BEGIN Given data

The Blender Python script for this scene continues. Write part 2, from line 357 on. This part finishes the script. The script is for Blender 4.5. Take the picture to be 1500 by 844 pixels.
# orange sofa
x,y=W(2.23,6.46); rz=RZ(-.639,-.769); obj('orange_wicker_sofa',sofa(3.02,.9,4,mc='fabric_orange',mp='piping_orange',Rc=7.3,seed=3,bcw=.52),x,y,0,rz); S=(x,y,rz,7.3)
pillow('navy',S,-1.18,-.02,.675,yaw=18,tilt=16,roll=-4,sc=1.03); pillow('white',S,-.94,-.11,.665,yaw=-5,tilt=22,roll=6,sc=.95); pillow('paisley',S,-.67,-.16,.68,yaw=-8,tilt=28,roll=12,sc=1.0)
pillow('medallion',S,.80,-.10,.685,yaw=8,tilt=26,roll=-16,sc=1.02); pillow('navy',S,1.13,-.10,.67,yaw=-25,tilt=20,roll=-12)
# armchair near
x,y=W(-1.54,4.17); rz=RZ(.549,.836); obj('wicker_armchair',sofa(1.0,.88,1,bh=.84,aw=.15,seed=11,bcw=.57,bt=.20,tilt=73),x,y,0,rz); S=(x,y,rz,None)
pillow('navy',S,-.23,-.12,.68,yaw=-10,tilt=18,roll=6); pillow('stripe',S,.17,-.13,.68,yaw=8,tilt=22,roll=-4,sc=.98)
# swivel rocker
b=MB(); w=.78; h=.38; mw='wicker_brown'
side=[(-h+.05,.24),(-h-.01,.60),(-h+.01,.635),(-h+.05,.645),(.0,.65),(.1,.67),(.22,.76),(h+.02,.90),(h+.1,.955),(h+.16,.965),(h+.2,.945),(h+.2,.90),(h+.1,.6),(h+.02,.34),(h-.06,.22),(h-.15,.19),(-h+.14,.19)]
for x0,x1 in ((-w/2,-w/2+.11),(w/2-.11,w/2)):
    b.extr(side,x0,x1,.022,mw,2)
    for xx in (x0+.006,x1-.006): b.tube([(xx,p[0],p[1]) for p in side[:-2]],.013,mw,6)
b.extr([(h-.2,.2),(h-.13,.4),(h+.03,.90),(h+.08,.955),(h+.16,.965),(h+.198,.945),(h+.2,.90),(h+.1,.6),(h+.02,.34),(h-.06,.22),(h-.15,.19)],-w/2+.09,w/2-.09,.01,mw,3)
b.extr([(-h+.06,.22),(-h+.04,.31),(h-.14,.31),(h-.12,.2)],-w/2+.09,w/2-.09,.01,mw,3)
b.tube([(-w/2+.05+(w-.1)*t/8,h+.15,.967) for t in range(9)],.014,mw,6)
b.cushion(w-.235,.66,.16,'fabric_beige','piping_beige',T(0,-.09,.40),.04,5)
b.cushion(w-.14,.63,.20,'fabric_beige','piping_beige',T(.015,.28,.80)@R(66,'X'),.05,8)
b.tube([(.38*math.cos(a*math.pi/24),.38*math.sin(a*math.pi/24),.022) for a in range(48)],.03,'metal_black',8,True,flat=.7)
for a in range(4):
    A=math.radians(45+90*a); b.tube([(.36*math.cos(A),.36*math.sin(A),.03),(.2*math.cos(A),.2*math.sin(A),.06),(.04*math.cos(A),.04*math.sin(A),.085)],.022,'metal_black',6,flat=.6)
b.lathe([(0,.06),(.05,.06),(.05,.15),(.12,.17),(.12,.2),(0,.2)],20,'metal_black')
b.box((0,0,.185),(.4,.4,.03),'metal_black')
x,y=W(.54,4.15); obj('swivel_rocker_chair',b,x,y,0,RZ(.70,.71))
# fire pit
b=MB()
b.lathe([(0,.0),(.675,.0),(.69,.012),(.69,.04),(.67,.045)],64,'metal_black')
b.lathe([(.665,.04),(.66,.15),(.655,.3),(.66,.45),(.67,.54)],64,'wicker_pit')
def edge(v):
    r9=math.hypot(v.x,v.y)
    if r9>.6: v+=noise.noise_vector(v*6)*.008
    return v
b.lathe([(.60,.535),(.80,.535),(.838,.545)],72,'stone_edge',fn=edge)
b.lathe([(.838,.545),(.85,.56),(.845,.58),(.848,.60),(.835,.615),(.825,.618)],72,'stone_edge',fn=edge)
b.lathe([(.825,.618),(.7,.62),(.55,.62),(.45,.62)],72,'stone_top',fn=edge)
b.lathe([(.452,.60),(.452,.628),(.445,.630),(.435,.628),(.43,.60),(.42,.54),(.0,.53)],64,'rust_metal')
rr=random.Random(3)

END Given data

Exercise: Print the whole listing again, exactly.

Result:
The Blender Python script for this scene continues. Write part 2, from line 357 on. This part finishes the script. The script is for Blender 4.5. Take the picture to be 1500 by 844 pixels.
# orange sofa
x,y=W(2.23,6.46); rz=RZ(-.639,-.769); obj('orange_wicker_sofa',sofa(3.02,.9,4,mc='fabric_orange',mp='piping_orange',Rc=7.3,seed=3,bcw=.52),x,y,0,rz); S=(x,y,rz,7.3)
pillow('navy',S,-1.18,-.02,.675,yaw=18,tilt=16,roll=-4,sc=1.03); pillow('white',S,-.94,-.11,.665,yaw=-5,tilt=22,roll=6,sc=.95); pillow('paisley',S,-.67,-.16,.68,yaw=-8,tilt=28,roll=12,sc=1.0)
pillow('medallion',S,.80,-.10,.685,yaw=8,tilt=26,roll=-16,sc=1.02); pillow('navy',S,1.13,-.10,.67,yaw=-25,tilt=20,roll=-12)
# armchair near
x,y=W(-1.54,4.17); rz=RZ(.549,.836); obj('wicker_armchair',sofa(1.0,.88,1,bh=.84,aw=.15,seed=11,bcw=.57,bt=.20,tilt=73),x,y,0,rz); S=(x,y,rz,None)
pillow('navy',S,-.23,-.12,.68,yaw=-10,tilt=18,roll=6); pillow('stripe',S,.17,-.13,.68,yaw=8,tilt=22,roll=-4,sc=.98)
# swivel rocker
b=MB(); w=.78; h=.38; mw='wicker_brown'
side=[(-h+.05,.24),(-h-.01,.60),(-h+.01,.635),(-h+.05,.645),(.0,.65),(.1,.67),(.22,.76),(h+.02,.90),(h+.1,.955),(h+.16,.965),(h+.2,.945),(h+.2,.90),(h+.1,.6),(h+.02,.34),(h-.06,.22),(h-.15,.19),(-h+.14,.19)]
for x0,x1 in ((-w/2,-w/2+.11),(w/2-.11,w/2)):
    b.extr(side,x0,x1,.022,mw,2)
    for xx in (x0+.006,x1-.006): b.tube([(xx,p[0],p[1]) for p in side[:-2]],.013,mw,6)
b.extr([(h-.2,.2),(h-.13,.4),(h+.03,.90),(h+.08,.955),(h+.16,.965),(h+.198,.945),(h+.2,.90),(h+.1,.6),(h+.02,.34),(h-.06,.22),(h-.15,.19)],-w/2+.09,w/2-.09,.01,mw,3)
b.extr([(-h+.06,.22),(-h+.04,.31),(h-.14,.31),(h-.12,.2)],-w/2+.09,w/2-.09,.01,mw,3)
b.tube([(-w/2+.05+(w-.1)*t/8,h+.15,.967) for t in range(9)],.014,mw,6)
b.cushion(w-.235,.66,.16,'fabric_beige','piping_beige',T(0,-.09,.40),.04,5)
b.cushion(w-.14,.63,.20,'fabric_beige','piping_beige',T(.015,.28,.80)@R(66,'X'),.05,8)
b.tube([(.38*math.cos(a*math.pi/24),.38*math.sin(a*math.pi/24),.022) for a in range(48)],.03,'metal_black',8,True,flat=.7)
for a in range(4):
    A=math.radians(45+90*a); b.tube([(.36*math.cos(A),.36*math.sin(A),.03),(.2*math.cos(A),.2*math.sin(A),.06),(.04*math.cos(A),.04*math.sin(A),.085)],.022,'metal_black',6,flat=.6)
b.lathe([(0,.06),(.05,.06),(.05,.15),(.12,.17),(.12,.2),(0,.2)],20,'metal_black')
b.box((0,0,.185),(.4,.4,.03),'metal_black')
x,y=W(.54,4.15); obj('swivel_rocker_chair',b,x,y,0,RZ(.70,.71))
# fire pit
b=MB()
b.lathe([(0,.0),(.675,.0),(.69,.012),(.69,.04),(.67,.045)],64,'metal_black')
b.lathe([(.665,.04),(.66,.15),(.655,.3),(.66,.45),(.67,.54)],64,'wicker_pit')
def edge(v):
    r9=math.hypot(v.x,v.y)
    if r9>.6: v+=noise.noise_vector(v*6)*.008
    return v
b.lathe([(.60,.535),(.80,.535),(.838,.545)],72,'stone_edge',fn=edge)
b.lathe([(.838,.545),(.85,.56),(.845,.58),(.848,.60),(.835,.615),(.825,.618)],72,'stone_edge',fn=edge)
b.lathe([(.825,.618),(.7,.62),(.55,.62),(.45,.62)],72,'stone_top',fn=edge)
b.lathe([(.452,.60),(.452,.628),(.445,.630),(.435,.628),(.43,.60),(.42,.54),(.0,.53)],64,'rust_metal')
rr=random.Random(3)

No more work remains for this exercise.